Associações de imigrantes contestaram esta segunda-feira a política que classificam de “persecutória” em relação aos cidadãos sem documentos, comentando a megaoperação das autoridades em Lisboa, que identificaram um imigrante em situação irregular.
Na sexta-feira, numa operação policial de grande envergadura, coordenada pelo Sistema de Segurança Interna e denominada “Portugal sempre seguro”, na zona do Martim Moniz, Lisboa, a PSP fiscalizou uma centena de imigrantes e identificou apenas um estrangeiro em situação irregular em território nacional.
As associações Vida Justa e Solidariedade Imigrante criticaram, em declarações à Lusa, a realização da operação, mas alertaram para o risco do aumento de casos irregulares com o fim das manifestações de interesse, uma figura jurídica extinta em junho que permitia a um estrangeiro regularizar-se em Portugal, mesmo que chegasse com visto de turismo, desde que tivesse 12 meses de contribuições para a segurança social.
“Nós, imigrantes, sabemos que uma pessoa sem documentos é uma porta aberta para a injustiça” afirmou Priscila Valadão, da Vida Justa, que acusa as autoridades de visarem “quem é mais pobre” e não “os imigrantes ricos”.

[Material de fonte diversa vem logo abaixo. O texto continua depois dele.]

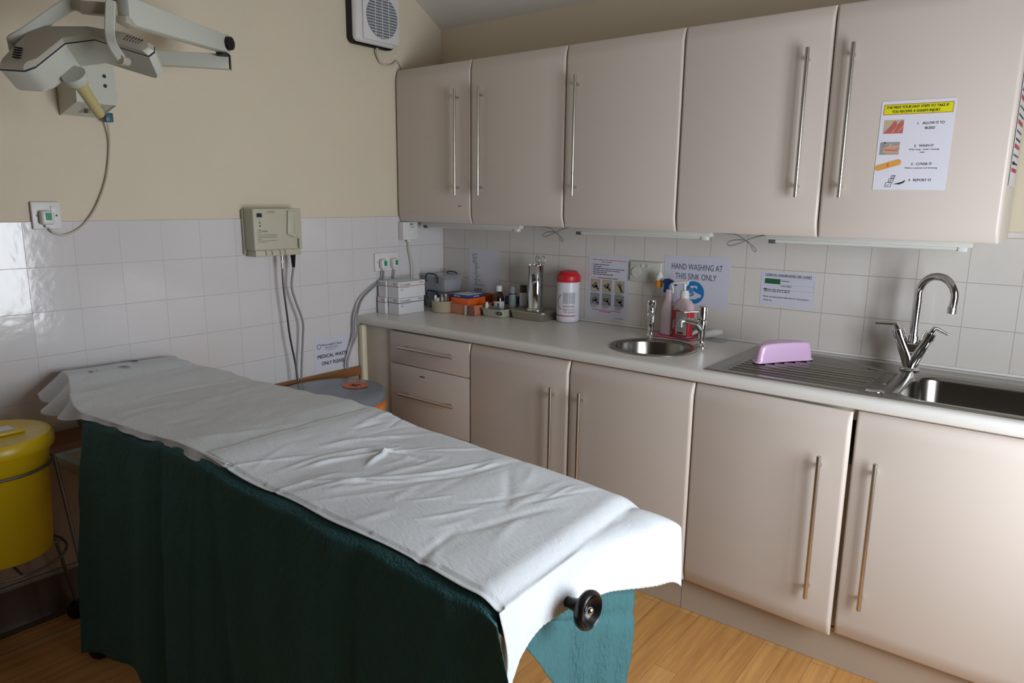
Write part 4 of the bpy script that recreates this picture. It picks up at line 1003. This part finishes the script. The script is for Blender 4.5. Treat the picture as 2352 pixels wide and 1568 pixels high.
p.poly('plaster', [rp2(q.x, q.y) for q in rrect(-.037, .037, -.009, .009, .0088, 6)]); p.rect('orangep', .033, .069, .039, .079, 2)
for k, (x, y, w) in enumerate(((.034, .009, .016), (.042, .023, .013), (.048, .035, .010))):
    for q0, q1 in (((0, 0), (w, 0)), ((w, 0), (w+.002, w*.8)), ((w+.002, w*.8), (.002, w*.8)), ((.002, w*.8), (0, 0))): p.line('ink', [(x+q0[0], y+q0[1]), (x+q1[0], y+q1[1])], .0013)
    p.line('ink', [(x+.004, y+.006), (x+.007, y+.003), (x+.012, y+.009)], .0012)
p.poly('ink', [(.056, .017), (.078, .023), (.090, .030), (.086, .022), (.074, .016)], 1)
p.text('ink', '1.', .103, .191, .0072); p.text('ink', 'ALLOW IT TO', .116, .191, .0072, w=.057); p.text('ink', 'BLEED', .124, .177, .0072, w=.026)
p.text('ink', '2.', .101, .126, .0072); p.text('ink', 'WASH IT', .114, .126, .0072, w=.038); p.text('ink', 'With soap, under running', .088, .117, .0042, w=.080); p.text('ink', 'water', .118, .109, .0042)
p.text('ink', '3.', .099, .073, .0072); p.text('ink', 'COVER IT', .112, .073, .0072, w=.042); p.text('ink', 'With a waterproof dressing', .083, .063, .0042, w=.086)
p.text('ink', '4.', .097, .026, .0072); p.text('ink', 'REPORT IT', .110, .026, .0072, w=.048)
p.done(s, {'inkred': 'heading_border', 'yellowp': 'heading_panel', 'ink': 'lettering', 'photobg': 'photo', 'skin': 'photo_fingers', 'skin2': 'photo_hands', 'greyph': 'photo', 'plaster': 'plaster_picture', 'orangep': 'plaster_pad'})
# leaflet on the cabinet end panel
s, p = sheet('leaflet', 'tall printed leaflet in red and black on the end panel of the last wall cabinet', 'poster', '+x', (2.5125, -.270, 1.520), .205, .43, 'paperlam')
rl = random.Random(3)
for k in range(17):
    y = .40-k*.0225
    p.words(('ink', 'inkred', 'inkgrey')[k % 3], .016, y, .17, .006+.006*(k % 3 == 1), rnd=rl)
p.words('inknavy', .03, .06, .05, .010); p.done(s, {'ink': 'lettering', 'inkred': 'red_lettering', 'inkgrey': 'small_print', 'inknavy': 'blue_lettering'})
p = Print((.412, UY-.0222, 1.432), '-y', .0006); p.rect('inkgrey', 0, 0, .020, .005)
b = p.d['inkgrey']; obj('shelf_label', b, M['orline'], None, 'tiny printed strip label near the bottom of the corner cabinet door', 'label', fix=False)

# ================================================================== UNDER-CABINET LIGHTS (off)
def striplight(x0, x1, y, label):
    t = thing('strip_light', label, 'light', ((x0+x1)/2, y, 1.330), 'slim strip lights under the wall cabinets')
    b = B(); box(b, x0, x1, y-.016, y+.016, 1.3355, 1.3565, .002); obj('housing', b, M['tube'], t)
    b = B(); tube(b, [(x0+.03, y-.002, 1.331), (x1-.03, y-.002, 1.331)], .007, 14); obj('tube', b, M['tube'], t)
    for q in (x0+.020, x1-.026): b = B(); box(b, q-.012, q+.012, y-.012, y+.012, 1.322, 1.338, .002); obj('tube_holder', b, M['inkgrey'] if q < x0+.1 else M['white'], t)
striplight(.060, .690, -.200, 'slim strip light under the corner wall cabinet')
striplight(.985, 1.600, -.200, 'slim strip light under the middle wall cabinet above the round basin')
striplight(1.810, 2.440, -.200, 'slim strip light under the right wall cabinet above the drainer')
for (x, lab) in ((.86, 'loop of thin flex hanging under the second wall cabinet'), (1.715, 'loop of thin flex hanging under the fourth wall cabinet door above the blue symbol')):
    b = B(); tube(b, [(x-.16, -.19, 1.352), (x-.07, -.19, 1.350), (x-.02, -.19, 1.345), (x+.025, -.19, 1.318), (x+.05, -.19, 1.300), (x+.055, -.192, 1.290), (x+.045, -.193, 1.292), (x+.020, -.192, 1.325), (x-.03, -.19, 1.327), (x-.055, -.192, 1.315), (x-.045, -.193, 1.306), (x-.01, -.192, 1.316), (x+.04, -.19, 1.338), (x+.09, -.19, 1.353)], .0022, 8, smooth=6)
    obj('loose_cable', b, M['grey'], None, lab, 'cable')

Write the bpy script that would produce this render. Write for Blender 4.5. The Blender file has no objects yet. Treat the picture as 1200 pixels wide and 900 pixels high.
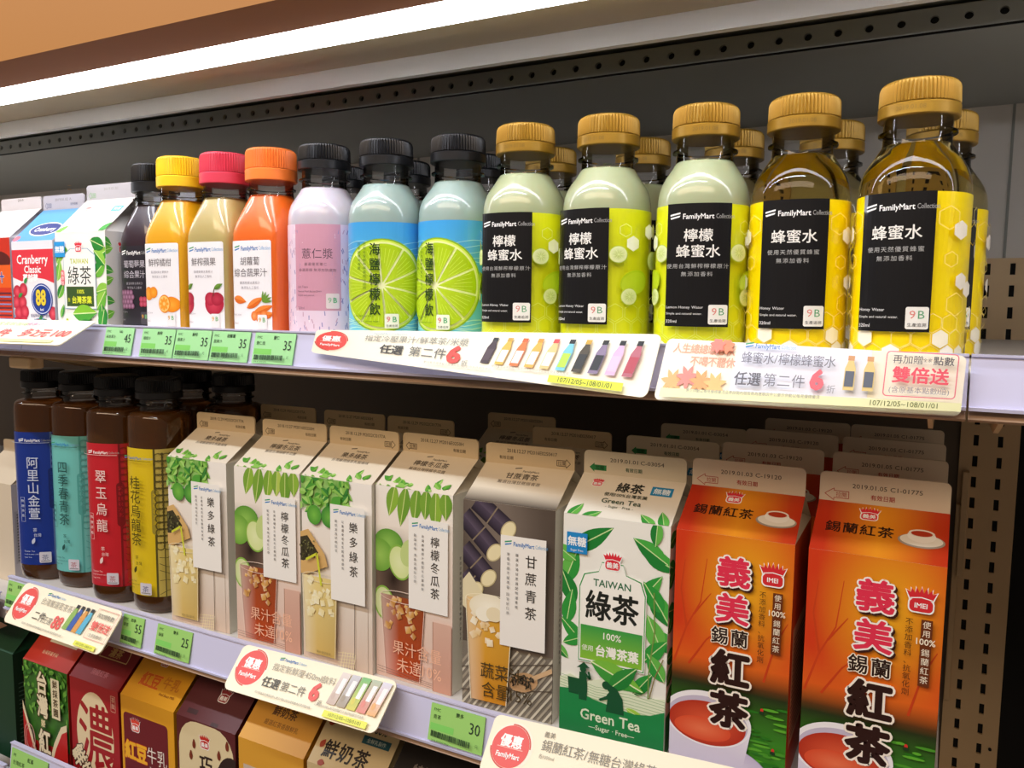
import bpy, bmesh, math, random
from mathutils import Vector, Matrix
from mathutils.geometry import tessellate_polygon
rnd = random.Random(7)
S = bpy.context.scene
COL = S.collection
PI = math.pi
D = math.radians

# ------------------------------------------------------------------ camera, world, lights, exposure
cd = bpy.data.cameras.new('camera'); cam = bpy.data.objects.new('camera', cd); COL.objects.link(cam)
_X, _Y, _Z = (.88081087, .05641148, -.47009569), (.47333639, -.08148125, .87710517), (.01117482, -.99507716, -.09847118)
cam.matrix_world = Matrix(((_X[0], -_X[1], -_X[2], 0), (_Y[0], -_Y[1], -_Y[2], 0), (_Z[0], -_Z[1], -_Z[2], 0), (0, 0, 0, 1)))
cd.sensor_width = 36; cd.lens = 28.5; cd.clip_start = .01
S.camera = cam
S.view_settings.view_transform = 'Standard'; S.view_settings.look = 'None'
S.view_settings.exposure = -0.14; S.view_settings.gamma = 1; S.view_settings.use_curve_mapping = False
W = bpy.data.worlds.new('world'); S.world = W; W.use_nodes = True
W.node_tree.nodes['Background'].inputs[0].default_value = (1.0, .83, .68, 1)
W.node_tree.nodes['Background'].inputs[1].default_value = .19

def area(name, loc, target, sx, sy, power, col):
    l = bpy.data.lights.new(name, 'AREA'); l.shape = 'RECTANGLE'; l.size = sx; l.size_y = sy; l.energy = power; l.color = col
    o = bpy.data.objects.new(name, l); COL.objects.link(o); o.location = loc
    o.rotation_euler = (Vector(target) - Vector(loc)).to_track_quat('-Z', 'Y').to_euler()
    return o
# the shop's ceiling tube row in front of the shelves
area('ceiling_tube_light', (-1.30, -.55, 1.30), (-1.30, .45, -.1), 3.0, .045, 34, (.82, .91, 1.0))
area('warm_fill_light', (-.5, -1.0, .98), (-.5, .5, -.10), 2.6, .35, 22, (1.0, .76, .54))  # added soft fill from the front, warms the shaded carton tops and seals

# ------------------------------------------------------------------ helpers
def lin(h):
    h = h.lstrip('#'); out = []
    for i in (0, 2, 4):
        c = int(h[i:i+2], 16) / 255
        out.append(c / 12.92 if c <= .04045 else ((c + .055) / 1.055) ** 2.4)
    return out
def mix(a, b, t): return [x + (y - x) * t for x, y in zip(a, b)]
def C(c): return lin(c) if isinstance(c, str) else c

def material(name, col=None, rough=.5, metal=0, trans=0, ior=1.45, coat=0, noise=0, scale=40, attr=False, emit=0, bump=0, alpha=1, spec=.5, sss=0):
    m = bpy.data.materials.new(name); m.use_nodes = True
    nt = m.node_tree; b = nt.nodes['Principled BSDF']
    b.inputs['Roughness'].default_value = rough; b.inputs['Metallic'].default_value = metal
    b.inputs['Transmission Weight'].default_value = trans; b.inputs['IOR'].default_value = ior
    b.inputs['Coat Weight'].default_value = coat; b.inputs['Coat Roughness'].default_value = .05
    b.inputs['Alpha'].default_value = alpha; b.inputs['Specular IOR Level'].default_value = spec
    if sss:
        b.inputs['Subsurface Weight'].default_value = sss; b.inputs['Subsurface Scale'].default_value = .01
    if attr:
        a = nt.nodes.new('ShaderNodeVertexColor'); a.layer_name = 'Col'
        nt.links.new(a.outputs['Color'], b.inputs['Base Color'])
    else:
        c = C(col); b.inputs['Base Color'].default_value = (*c, 1)
        if noise:
            t = nt.nodes.new('ShaderNodeTexCoord'); n = nt.nodes.new('ShaderNodeTexNoise'); n.inputs['Scale'].default_value = scale; n.inputs['Detail'].default_value = 5
            r = nt.nodes.new('ShaderNodeMix'); r.data_type = 'RGBA'
            r.inputs[6].default_value = (*[x * (1 - noise) for x in c], 1); r.inputs[7].default_value = (*[min(1, x * (1 + noise)) for x in c], 1)
            nt.links.new(t.outputs['Object'], n.inputs['Vector']); nt.links.new(n.outputs['Fac'], r.inputs[0]); nt.links.new(r.outputs[2], b.inputs['Base Color'])
            if bump:
                bp = nt.nodes.new('ShaderNodeBump'); bp.inputs['Strength'].default_value = bump; bp.inputs['Distance'].default_value = .001
                nt.links.new(n.outputs['Fac'], bp.inputs['Height']); nt.links.new(bp.outputs['Normal'], b.inputs['Normal'])
    if emit:
        b.inputs['Emission Color'].default_value = (*C(col), 1); b.inputs['Emission Strength'].default_value = emit
    return m
PRINT = material('printed_card', attr=True, rough=.42)
GLOSSP = material('printed_film', attr=True, rough=.30, coat=.5)
CLEAR = material('clear_plastic', '#ffffff', rough=.03, trans=1, ior=1.12, noise=0)
WATER = material('amber_liquid', '#f6e8ac', rough=.02, trans=1, ior=1.36)
def clear_shell():
    m = bpy.data.materials.new('clear_neck_plastic'); m.use_nodes = True; nt = m.node_tree
    for n in list(nt.nodes):
        if n.type == 'BSDF_PRINCIPLED': nt.nodes.remove(n)
    out = nt.nodes['Material Output']
    t = nt.nodes.new('ShaderNodeBsdfTransparent'); t.inputs[0].default_value = (.93, .94, .95, 1)
    g = nt.nodes.new('ShaderNodeBsdfGlossy'); g.inputs['Roughness'].default_value = .04
    f = nt.nodes.new('ShaderNodeFresnel'); f.inputs[0].default_value = 1.6
    mx = nt.nodes.new('ShaderNodeMixShader')
    nt.links.new(f.outputs[0], mx.inputs[0]); nt.links.new(t.outputs[0], mx.inputs[1]); nt.links.new(g.outputs[0], mx.inputs[2]); nt.links.new(mx.outputs[0], out.inputs[0])
    return m
SHELL = clear_shell()

def ob(name, me, parent=None, loc=(0, 0, 0)):
    o = bpy.data.objects.new(name, me); COL.objects.link(o)
    if parent: o.parent = parent
    o.location = loc
    return o
def mesh(name, V, F, mats, midx=None, smooth=False):
    me = bpy.data.meshes.new(name); me.from_pydata([tuple(v) for v in V], [], F)
    for m in (mats if isinstance(mats, (list, tuple)) else [mats]): me.materials.append(m)
    if midx: me.polygons.foreach_set('material_index', midx)
    if smooth: me.shade_smooth() if smooth is True else me.set_sharp_from_angle(angle=smooth)
    me.update(); return me
def empty(name, loc, rz=0):
    o = bpy.data.objects.new(name, None); COL.objects.link(o); o.location = loc; o.rotation_euler = (0, 0, rz); o.empty_display_size = .02
    return o
def tag(o, label=None, cat=None, group=None, kind=None):
    if label: o['label'] = label
    if cat: o['category'] = cat
    if group: o['group'] = group
    if kind: o['kind'] = kind
    return o
def dup(root, loc, rz, label, group=None):
    r = root.copy(); COL.objects.link(r); r.location = loc; r.rotation_euler = (0, 0, rz); r['label'] = label
    if group: r['group'] = group
    for ch in list(root.children):
        c = ch.copy(); COL.objects.link(c); c.parent = r
        for g in ch.children:
            d = g.copy(); COL.objects.link(d); d.parent = c
    return r

class MB:
    """collects simple solids into one mesh"""
    def __init__(s): s.V = []; s.F = []; s.M = []
    def add(s, V, F, m=0):
        k = len(s.V); s.V += [tuple(v) for v in V]; s.F += [tuple(i + k for i in f) for f in F]; s.M += [m] * len(F)
    def box(s, x0, x1, y0, y1, z0, z1, m=0):
        s.add([(x0,y0,z0),(x1,y0,z0),(x1,y1,z0),(x0,y1,z0),(x0,y0,z1),(x1,y0,z1),(x1,y1,z1),(x0,y1,z1)],
              [(0,3,2,1),(4,5,6,7),(0,1,5,4),(1,2,6,5),(2,3,7,6),(3,0,4,7)], m)
    def extrude_x(s, prof, x0, x1, m=0):
        """closed (y,z) profile run along x"""
        n = len(prof); V = [(x0, y, z) for y, z in prof] + [(x1, y, z) for y, z in prof]
        F = [(i, (i+1) % n, n + (i+1) % n, n + i) for i in range(n)] + [tuple(range(n))[::-1], tuple(range(n, 2*n))]
        s.add(V, F, m)
    def loft(s, secs, seg=32, m=0, cap=True):
        """secs: (z, radius, exponent[, rib])"""
        V = []; F = []
        for q in secs:
            z, r, e = q[:3]; rib = q[3] if len(q) > 3 else 0
            for i in range(seg):
                a = 2 * PI * i / seg
                rr = r * (1 - (rib if i % 2 else 0))
                V.append((*[rr * t for t in sup(a, e)], z))
        for j in range(len(secs) - 1):
            for i in range(seg):
                a = j * seg + i; b = j * seg + (i + 1) % seg
                F.append((a, b, b + seg, a + seg))
        if cap: F += [tuple(range(seg))[::-1], tuple(range((len(secs)-1)*seg, len(secs)*seg))]
        s.add(V, F, m)
    def me(s, name, mats, smooth=False): return mesh(name, s.V, s.F, mats, s.M, smooth)
def sup(a, e):
    c, d = math.cos(a), math.sin(a)
    k = (abs(c) ** e + abs(d) ** e) ** (-1 / e)
    return (c * k, d * k)
def chamfer(o, w=.001, seg=2):
    b = o.modifiers.new('bevel', 'BEVEL'); b.width = w; b.segments = seg; b.limit_method = 'ANGLE'; return o

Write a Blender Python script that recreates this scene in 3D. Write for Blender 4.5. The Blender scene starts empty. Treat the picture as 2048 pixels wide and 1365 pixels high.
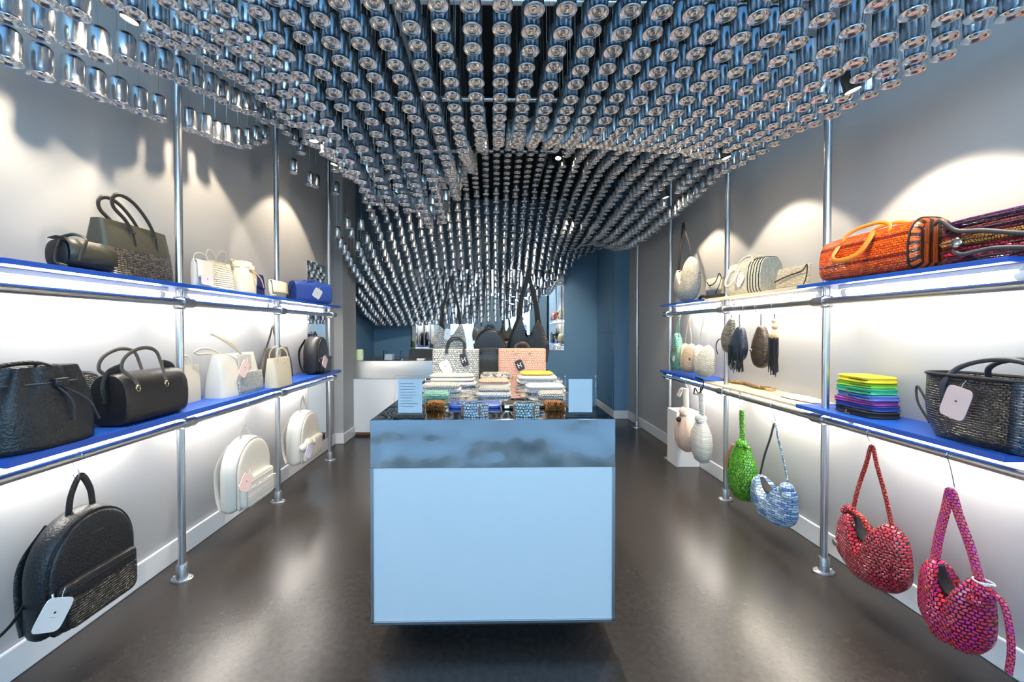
import bpy, math, random
from mathutils import Vector, Matrix
random.seed(7)
S = bpy.context.scene
COL = S.collection
PI = math.pi
R = math.radians
# ------------------------------------------------------------------ camera
CAMH = 1.25
FPX = 775.0
cam_d = bpy.data.cameras.new('camera'); cam = bpy.data.objects.new('camera', cam_d); COL.objects.link(cam)
cam_d.sensor_width = 36; cam_d.lens = 36 * FPX / 2048
cam.location = (0, 0, CAMH); cam.rotation_euler = (R(90 - .7), 0, R(-1.0))
cam_d.shift_x = .0115; cam_d.shift_y = -.0078; cam_d.clip_start = .02
S.camera = cam
# ------------------------------------------------------------------ world, daylight, exposure
w = bpy.data.worlds.new('sky'); S.world = w; w.use_nodes = True
bg = w.node_tree.nodes['Background']; bg.inputs[1].default_value = 8.6
_wt = w.node_tree; _tc = _wt.nodes.new('ShaderNodeTexCoord'); _sp = _wt.nodes.new('ShaderNodeSeparateXYZ'); _cr = _wt.nodes.new('ShaderNodeValToRGB')
_wt.links.new(_tc.outputs['Generated'], _sp.inputs[0]); _wt.links.new(_sp.outputs['Z'], _cr.inputs['Fac']); _wt.links.new(_cr.outputs['Color'], bg.inputs[0])
_e = _cr.color_ramp.elements; _e[0].position = .0; _e[0].color = (.54, .80, 1, 1); _e[1].position = .75; _e[1].color = (.005, .018, .04, 1)
_m = _e.new(.34); _m.color = (.15, .26, .36, 1)
_m = _e.new(.48); _m.color = (.010, .031, .060, 1)
S.view_settings.view_transform = 'Standard'; S.view_settings.look = 'None'
S.view_settings.exposure = 0.95; S.view_settings.gamma = 1; S.view_settings.use_curve_mapping = False
S.cycles.max_bounces = 8; S.cycles.glossy_bounces = 4; S.cycles.diffuse_bounces = 4; S.cycles.sample_clamp_indirect = 6
S.cycles.transparent_max_bounces = 8
def lamp(kind, name, loc, energy, col, **k):
    d = bpy.data.lights.new(name, kind); d.energy = energy; d.color = col
    tgt = k.pop('target', None)
    for a, b in k.items(): setattr(d, a, b)
    o = bpy.data.objects.new(name, d); COL.objects.link(o); o.location = loc
    if tgt is not None: o.rotation_euler = (Vector(tgt) - Vector(loc)).to_track_quat('-Z', 'Y').to_euler()
    return o
# ------------------------------------------------------------------ pixel rays (frame 2048 x 1365)
_M = cam.rotation_euler.to_matrix()
def ray(px, py):
    return _M @ Vector(((px - 1024) / FPX + .0115 * 2048 / FPX, -(py - 682.5) / FPX - .0078 * 2048 / FPX, -1))
def on(px, py, ax, val):
    d = ray(px, py); o = Vector((0, 0, CAMH)); return o + d * ((val - o[ax]) / d[ax])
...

“De que tipo de imigrantes é que eles não gostam? É dos que estão cá para trabalhar e que têm toda a economia estruturada sobre o seu trabalho. Mas gostam dos outros, os do visto ‘gold’ ou de outros nomes mais fofinhos”, disse, numa referência às Autorizações de Residência para Investimento (ARI).
Timóteo Macedo, da associação Solidariedade Imigrante, concorda e diz que é “óbvia” a perseguição aos mais pobres, que estão em situação mais frágil.
As autoridades “não fazem rusgas na Quinta da Marinha, mas vêm aos bairros mais precários e aos setores mais pobres da sociedade”, visando as “vítimas dessas políticas securitárias deste governo”, afirmou.
Em todo o país, as autoridades detiveram 38 pessoas na operação de sexta-feira que visava “o reforço da perceção de segurança no país”, segundo a PSP, com a maioria dos casos relacionada com o cumprimento de mandados de detenção (14), excesso de álcool, trágico de droga ou falta de habilitação legal para conduzir.
Na operação estiveram envolvidos, além da PSP, a Autoridade de Segurança Alimentar e Económica (ASAE), Autoridade Tributária e Aduaneira (AT), Autoridade para as Condições do Trabalho (ACT) e Segurança Social.
No mesmo dia, no parlamento, o ministro da Presidência, António Leitão Amaro, a “operação no Martim Moniz é apenas uma de várias” que estão calendarizadas.
“Demos instruções às forças de segurança para continuarem a fazer este trabalho no terreno. Quando detetam situações de imigração ilegal, os abusadores e os traficantes devem ser penalizados criminalmente e quem está ilegal em território nacional deve ser sujeito a uma medida de afastamento”, referiu o governante.
Para a Vida Justa, “não existe ninguém ilegal”, porque “não é crime emigrar para procurar melhores condições de vida”.
Pelo contrário, “crime é crime de ódio”, acusou Priscila Valadão, considerando que a perseguição aos imigrantes é cíclica.
“Volta e meia, vemos uma forte e expressiva tendência política de criminalizar a pobreza”, porque “quando existe um problema económico tem de haver um culpado”, afirmou a ativista.
Contudo, acrescentou, as autoridades estão focadas naquilo que classifica de “ataque claro” aos imigrantes sul-asiáticos, já que o acordo na Comunidade dos Países de Língua Portuguesa afrouxou as regras para estes cidadãos.
O Governo está a promover uma “briga” entre os imigrantes que trabalham em Portugal, com uma ação que “institucionaliza o discurso de movimentos extremistas e de partidos de extrema-direita” na própria política do governo.
A Vida Justa defende o regresso das manifestações de interesse “para ontem”, porque esta situação está a fragilizar a situação dos estrangeiros mais pobres.
“As pessoas ficam numa condição ainda mais subjugada, tendo que aceitar qualquer coisa” fora do sistema e “isso fará com que os salários baixem ainda mais”, avisou.
Timóteo Macedo diz que o fim das manifestações de interesse já se nota no terreno, com “organizações mafiosas em torno das embaixadas para condicionarem os vistos” e a exigir dinheiro para celebrar contratos que permitam vistos de trabalho.
“É indesejável que se continue a alimentar os negócios que pululam em torno das organizações do Estado para viver dos imigrantes”, acusou, criticando o discurso político que relaciona os estrangeiros com a perceção de insegurança.
“Somos contra esta caça ao imigrante indocumentado. Não são criminosos, são vítimas. E as vítimas devem ser protegidas”, afirmou o dirigente da Solidariedade Imigrante.